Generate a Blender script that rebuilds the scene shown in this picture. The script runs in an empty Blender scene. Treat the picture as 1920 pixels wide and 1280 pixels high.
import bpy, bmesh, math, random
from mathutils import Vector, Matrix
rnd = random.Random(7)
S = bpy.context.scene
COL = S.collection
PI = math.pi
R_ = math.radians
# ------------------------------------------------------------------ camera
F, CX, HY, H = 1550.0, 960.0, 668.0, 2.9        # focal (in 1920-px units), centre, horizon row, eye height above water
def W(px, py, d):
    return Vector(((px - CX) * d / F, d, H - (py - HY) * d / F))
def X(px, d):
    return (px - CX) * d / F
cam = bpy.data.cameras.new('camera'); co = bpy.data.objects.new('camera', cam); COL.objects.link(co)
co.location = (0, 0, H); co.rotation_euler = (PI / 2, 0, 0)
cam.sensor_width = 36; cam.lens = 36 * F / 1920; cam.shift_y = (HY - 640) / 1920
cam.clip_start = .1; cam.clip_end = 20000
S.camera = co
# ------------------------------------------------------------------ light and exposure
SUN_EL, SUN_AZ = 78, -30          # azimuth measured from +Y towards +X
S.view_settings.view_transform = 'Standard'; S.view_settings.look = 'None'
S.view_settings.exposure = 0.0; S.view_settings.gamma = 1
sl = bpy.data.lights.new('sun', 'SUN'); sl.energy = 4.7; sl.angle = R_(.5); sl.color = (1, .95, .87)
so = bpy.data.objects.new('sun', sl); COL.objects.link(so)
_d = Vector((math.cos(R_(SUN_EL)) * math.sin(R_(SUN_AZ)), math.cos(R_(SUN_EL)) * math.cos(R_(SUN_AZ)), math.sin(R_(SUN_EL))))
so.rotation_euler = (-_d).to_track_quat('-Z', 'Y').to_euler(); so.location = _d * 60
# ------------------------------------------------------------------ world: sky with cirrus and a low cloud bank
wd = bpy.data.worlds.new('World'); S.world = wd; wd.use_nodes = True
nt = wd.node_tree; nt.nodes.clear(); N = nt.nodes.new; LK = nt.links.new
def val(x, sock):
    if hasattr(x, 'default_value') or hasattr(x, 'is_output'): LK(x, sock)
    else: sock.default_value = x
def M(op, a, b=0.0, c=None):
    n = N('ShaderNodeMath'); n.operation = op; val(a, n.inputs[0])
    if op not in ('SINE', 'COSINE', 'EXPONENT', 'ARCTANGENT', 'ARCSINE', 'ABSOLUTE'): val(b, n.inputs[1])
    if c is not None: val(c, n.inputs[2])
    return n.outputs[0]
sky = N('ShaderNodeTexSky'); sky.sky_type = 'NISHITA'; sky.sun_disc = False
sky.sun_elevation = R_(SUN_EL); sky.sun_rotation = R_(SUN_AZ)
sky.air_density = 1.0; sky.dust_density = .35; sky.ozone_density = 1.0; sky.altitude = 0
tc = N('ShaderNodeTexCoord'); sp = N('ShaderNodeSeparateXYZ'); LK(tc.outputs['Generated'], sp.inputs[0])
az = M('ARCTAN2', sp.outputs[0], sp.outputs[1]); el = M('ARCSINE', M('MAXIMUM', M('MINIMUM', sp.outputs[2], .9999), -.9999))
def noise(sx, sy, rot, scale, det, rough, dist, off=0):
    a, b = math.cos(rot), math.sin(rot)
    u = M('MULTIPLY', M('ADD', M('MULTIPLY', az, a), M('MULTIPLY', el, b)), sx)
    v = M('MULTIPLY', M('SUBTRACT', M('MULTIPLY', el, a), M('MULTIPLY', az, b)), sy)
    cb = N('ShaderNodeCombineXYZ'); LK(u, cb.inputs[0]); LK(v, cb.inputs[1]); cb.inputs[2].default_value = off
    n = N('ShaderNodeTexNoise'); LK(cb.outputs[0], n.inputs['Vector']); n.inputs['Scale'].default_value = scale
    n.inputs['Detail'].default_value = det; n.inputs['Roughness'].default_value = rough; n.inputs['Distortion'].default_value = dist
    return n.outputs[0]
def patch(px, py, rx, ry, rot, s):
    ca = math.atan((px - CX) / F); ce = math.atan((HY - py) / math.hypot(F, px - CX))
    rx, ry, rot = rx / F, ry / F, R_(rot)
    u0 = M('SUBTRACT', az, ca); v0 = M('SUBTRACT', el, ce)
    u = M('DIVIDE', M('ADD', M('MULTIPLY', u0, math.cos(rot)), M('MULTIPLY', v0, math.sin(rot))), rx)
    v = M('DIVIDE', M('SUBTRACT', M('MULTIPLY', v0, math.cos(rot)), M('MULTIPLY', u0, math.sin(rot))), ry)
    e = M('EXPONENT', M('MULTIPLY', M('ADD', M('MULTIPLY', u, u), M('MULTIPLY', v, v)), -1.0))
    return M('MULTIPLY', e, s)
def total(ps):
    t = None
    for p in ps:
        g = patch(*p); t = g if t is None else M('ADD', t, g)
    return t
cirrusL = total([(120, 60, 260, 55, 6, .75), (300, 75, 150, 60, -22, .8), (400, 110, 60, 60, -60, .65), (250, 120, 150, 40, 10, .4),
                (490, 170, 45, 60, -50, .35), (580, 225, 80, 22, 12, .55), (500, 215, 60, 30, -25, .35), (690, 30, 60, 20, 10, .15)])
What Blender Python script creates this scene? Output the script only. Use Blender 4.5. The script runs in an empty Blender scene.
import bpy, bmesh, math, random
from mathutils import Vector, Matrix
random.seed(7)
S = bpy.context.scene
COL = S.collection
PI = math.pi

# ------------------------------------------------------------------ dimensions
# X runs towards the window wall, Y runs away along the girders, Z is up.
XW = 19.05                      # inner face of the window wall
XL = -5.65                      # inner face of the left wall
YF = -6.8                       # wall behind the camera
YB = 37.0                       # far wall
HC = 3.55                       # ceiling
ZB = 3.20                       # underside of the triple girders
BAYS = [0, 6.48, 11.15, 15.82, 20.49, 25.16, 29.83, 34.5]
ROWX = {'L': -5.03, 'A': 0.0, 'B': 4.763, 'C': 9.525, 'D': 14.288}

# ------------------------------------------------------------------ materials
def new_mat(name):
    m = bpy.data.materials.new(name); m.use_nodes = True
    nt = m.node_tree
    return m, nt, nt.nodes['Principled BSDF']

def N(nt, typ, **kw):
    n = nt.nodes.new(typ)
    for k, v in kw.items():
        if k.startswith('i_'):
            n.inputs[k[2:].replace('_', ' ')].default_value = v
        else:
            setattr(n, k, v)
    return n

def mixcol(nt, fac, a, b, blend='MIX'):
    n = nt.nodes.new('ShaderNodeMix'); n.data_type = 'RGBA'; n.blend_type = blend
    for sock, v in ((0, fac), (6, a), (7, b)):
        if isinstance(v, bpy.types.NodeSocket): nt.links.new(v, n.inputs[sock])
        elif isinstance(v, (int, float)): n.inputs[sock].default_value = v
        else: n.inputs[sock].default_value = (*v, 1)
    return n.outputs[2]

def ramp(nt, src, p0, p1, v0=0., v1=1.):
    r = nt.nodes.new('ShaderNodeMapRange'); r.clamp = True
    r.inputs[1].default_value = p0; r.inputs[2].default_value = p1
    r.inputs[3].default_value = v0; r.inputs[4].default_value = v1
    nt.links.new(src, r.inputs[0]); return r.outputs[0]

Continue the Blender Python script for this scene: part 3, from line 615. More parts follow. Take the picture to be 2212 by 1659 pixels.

■ WHAT IS EXPECTED: Write the complete data out, exactly as above.

■ IN RESPONSE:
Generate a Blender script that rebuilds the scene shown in this picture. The script runs in an empty Blender scene. Treat the picture as 1920 pixels wide and 1280 pixels high.
import bpy, bmesh, math, random
from mathutils import Vector, Matrix
rnd = random.Random(7)
S = bpy.context.scene
COL = S.collection
PI = math.pi
R_ = math.radians
# ------------------------------------------------------------------ camera
F, CX, HY, H = 1550.0, 960.0, 668.0, 2.9        # focal (in 1920-px units), centre, horizon row, eye height above water
def W(px, py, d):
    return Vector(((px - CX) * d / F, d, H - (py - HY) * d / F))
def X(px, d):
    return (px - CX) * d / F
cam = bpy.data.cameras.new('camera'); co = bpy.data.objects.new('camera', cam); COL.objects.link(co)
co.location = (0, 0, H); co.rotation_euler = (PI / 2, 0, 0)
cam.sensor_width = 36; cam.lens = 36 * F / 1920; cam.shift_y = (HY - 640) / 1920
cam.clip_start = .1; cam.clip_end = 20000
S.camera = co
# ------------------------------------------------------------------ light and exposure
SUN_EL, SUN_AZ = 78, -30          # azimuth measured from +Y towards +X
S.view_settings.view_transform = 'Standard'; S.view_settings.look = 'None'
S.view_settings.exposure = 0.0; S.view_settings.gamma = 1
sl = bpy.data.lights.new('sun', 'SUN'); sl.energy = 4.7; sl.angle = R_(.5); sl.color = (1, .95, .87)
so = bpy.data.objects.new('sun', sl); COL.objects.link(so)
_d = Vector((math.cos(R_(SUN_EL)) * math.sin(R_(SUN_AZ)), math.cos(R_(SUN_EL)) * math.cos(R_(SUN_AZ)), math.sin(R_(SUN_EL))))
so.rotation_euler = (-_d).to_track_quat('-Z', 'Y').to_euler(); so.location = _d * 60
# ------------------------------------------------------------------ world: sky with cirrus and a low cloud bank
wd = bpy.data.worlds.new('World'); S.world = wd; wd.use_nodes = True
nt = wd.node_tree; nt.nodes.clear(); N = nt.nodes.new; LK = nt.links.new
def val(x, sock):
    if hasattr(x, 'default_value') or hasattr(x, 'is_output'): LK(x, sock)
    else: sock.default_value = x
def M(op, a, b=0.0, c=None):
    n = N('ShaderNodeMath'); n.operation = op; val(a, n.inputs[0])
    if op not in ('SINE', 'COSINE', 'EXPONENT', 'ARCTANGENT', 'ARCSINE', 'ABSOLUTE'): val(b, n.inputs[1])
    if c is not None: val(c, n.inputs[2])
    return n.outputs[0]
sky = N('ShaderNodeTexSky'); sky.sky_type = 'NISHITA'; sky.sun_disc = False
sky.sun_elevation = R_(SUN_EL); sky.sun_rotation = R_(SUN_AZ)
sky.air_density = 1.0; sky.dust_density = .35; sky.ozone_density = 1.0; sky.altitude = 0
tc = N('ShaderNodeTexCoord'); sp = N('ShaderNodeSeparateXYZ'); LK(tc.outputs['Generated'], sp.inputs[0])
az = M('ARCTAN2', sp.outputs[0], sp.outputs[1]); el = M('ARCSINE', M('MAXIMUM', M('MINIMUM', sp.outputs[2], .9999), -.9999))
def noise(sx, sy, rot, scale, det, rough, dist, off=0):
    a, b = math.cos(rot), math.sin(rot)
    u = M('MULTIPLY', M('ADD', M('MULTIPLY', az, a), M('MULTIPLY', el, b)), sx)
    v = M('MULTIPLY', M('SUBTRACT', M('MULTIPLY', el, a), M('MULTIPLY', az, b)), sy)
    cb = N('ShaderNodeCombineXYZ'); LK(u, cb.inputs[0]); LK(v, cb.inputs[1]); cb.inputs[2].default_value = off
    n = N('ShaderNodeTexNoise'); LK(cb.outputs[0], n.inputs['Vector']); n.inputs['Scale'].default_value = scale
    n.inputs['Detail'].default_value = det; n.inputs['Roughness'].default_value = rough; n.inputs['Distortion'].default_value = dist
    return n.outputs[0]
def patch(px, py, rx, ry, rot, s):
    ca = math.atan((px - CX) / F); ce = math.atan((HY - py) / math.hypot(F, px - CX))
    rx, ry, rot = rx / F, ry / F, R_(rot)
    u0 = M('SUBTRACT', az, ca); v0 = M('SUBTRACT', el, ce)
    u = M('DIVIDE', M('ADD', M('MULTIPLY', u0, math.cos(rot)), M('MULTIPLY', v0, math.sin(rot))), rx)
    v = M('DIVIDE', M('SUBTRACT', M('MULTIPLY', v0, math.cos(rot)), M('MULTIPLY', u0, math.sin(rot))), ry)
    e = M('EXPONENT', M('MULTIPLY', M('ADD', M('MULTIPLY', u, u), M('MULTIPLY', v, v)), -1.0))
    return M('MULTIPLY', e, s)
def total(ps):
    t = None
    for p in ps:
        g = patch(*p); t = g if t is None else M('ADD', t, g)
    return t
cirrusL = total([(120, 60, 260, 55, 6, .75), (300, 75, 150, 60, -22, .8), (400, 110, 60, 60, -60, .65), (250, 120, 150, 40, 10, .4),
                (490, 170, 45, 60, -50, .35), (580, 225, 80, 22, 12, .55), (500, 215, 60, 30, -25, .35), (690, 30, 60, 20, 10, .15)])
What Blender Python script creates this scene? Output the script only. Use Blender 4.5. The script runs in an empty Blender scene.
import bpy, bmesh, math, random
from mathutils import Vector, Matrix
random.seed(7)
S = bpy.context.scene
COL = S.collection
PI = math.pi

# ------------------------------------------------------------------ dimensions
# X runs towards the window wall, Y runs away along the girders, Z is up.
XW = 19.05                      # inner face of the window wall
XL = -5.65                      # inner face of the left wall
YF = -6.8                       # wall behind the camera
YB = 37.0                       # far wall
HC = 3.55                       # ceiling
ZB = 3.20                       # underside of the triple girders
BAYS = [0, 6.48, 11.15, 15.82, 20.49, 25.16, 29.83, 34.5]
ROWX = {'L': -5.03, 'A': 0.0, 'B': 4.763, 'C': 9.525, 'D': 14.288}

# ------------------------------------------------------------------ materials
def new_mat(name):
    m = bpy.data.materials.new(name); m.use_nodes = True
    nt = m.node_tree
    return m, nt, nt.nodes['Principled BSDF']

def N(nt, typ, **kw):
    n = nt.nodes.new(typ)
    for k, v in kw.items():
        if k.startswith('i_'):
            n.inputs[k[2:].replace('_', ' ')].default_value = v
        else:
            setattr(n, k, v)
    return n

def mixcol(nt, fac, a, b, blend='MIX'):
    n = nt.nodes.new('ShaderNodeMix'); n.data_type = 'RGBA'; n.blend_type = blend
    for sock, v in ((0, fac), (6, a), (7, b)):
        if isinstance(v, bpy.types.NodeSocket): nt.links.new(v, n.inputs[sock])
        elif isinstance(v, (int, float)): n.inputs[sock].default_value = v
        else: n.inputs[sock].default_value = (*v, 1)
    return n.outputs[2]

def ramp(nt, src, p0, p1, v0=0., v1=1.):
    r = nt.nodes.new('ShaderNodeMapRange'); r.clamp = True
    r.inputs[1].default_value = p0; r.inputs[2].default_value = p1
    r.inputs[3].default_value = v0; r.inputs[4].default_value = v1
    nt.links.new(src, r.inputs[0]); return r.outputs[0]

Continue the Blender Python script for this scene: part 3, from line 615. More parts follow. Take the picture to be 2212 by 1659 pixels.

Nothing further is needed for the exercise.